The brewing heir said he would be 'first in line' to buy back the Bud Light brand

Billy Busch visits People TV on March 02, 2020 in New York, United States. Jim Spellman/Getty Images

Billy Busch, the heir to the Anheuser-Busch brand, weighed in on the ongoing controversy surrounding his family’s former owned-and-operated beer line with an offer to buy the Bud Light back from the parent company.

“I urge that company, InBev, If they don’t want that brand any longer sell it back to the Busch family. Sell it to me,” Busch said during an interview on the conservative news entertainment show Tomi Lahren is Fearless. “I’ll be the first in line to buy that brand back from you. And we’ll make that brand great again.”

Busch's family sold Anheuser-Busch to InBev back in 2008, but the heir has made it clear he thinks he could turn the brand’s reputation around. 

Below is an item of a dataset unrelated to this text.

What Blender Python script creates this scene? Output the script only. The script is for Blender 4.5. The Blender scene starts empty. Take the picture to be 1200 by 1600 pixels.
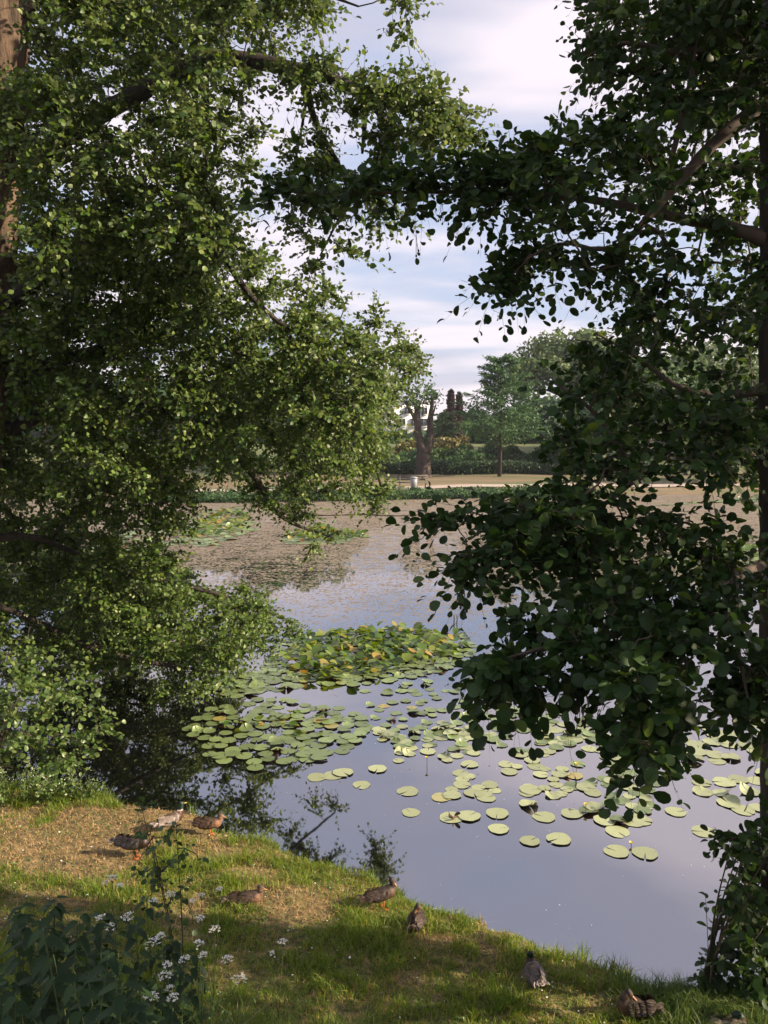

Since early spring, Anheuser-Busch, and brand Bud Light in particular, have seen declining sales following a culture war that broke out after the company sent transgender influencer Dylan Mulvaney a customized celebrating the first anniversary of her transition. AB-InBev reported a 14% decline in overall sales to U.S. retailers in the second quarter of this year.

According to Busch, the problem lies with the company heads being out of touch with their customers.

“I think I think InBev doesn’t understand who their core drinker is,” he said. “It’s a Brazilian-based company that really doesn’t live here in America.”

He said in the company’s effort to rebrand as inclusive and move away from its “fratty” customer base, they ended up isolating some of their essential customers, which Busch called a “big mistake.”

“When you are a foreign company, and you rely on these woke students that are coming out of these woke colleges to do your advertising for you, you’re making a big mistake,” he said. “You need to go out there and understand who your core customer is.”

Busch is the great-grandson of Adolphus Busch, who co-founded Anheuser-Busch with his father-in-law, Eberhard Anheuser, in 1852.

His family, Busch said, understood who they brewing for.

“They knew who their drinkers were,” Busch said. “They were with the bar owners and the restaurant owners and the liquor store owners and talking to these people day in and day out. Even my dad at 89 years old, 90 years old, he was still going to the bars selling Budweiser back in those days, in the ‘80s.”

Whether AB-InBev will take the heir up on his offer remains to be seen.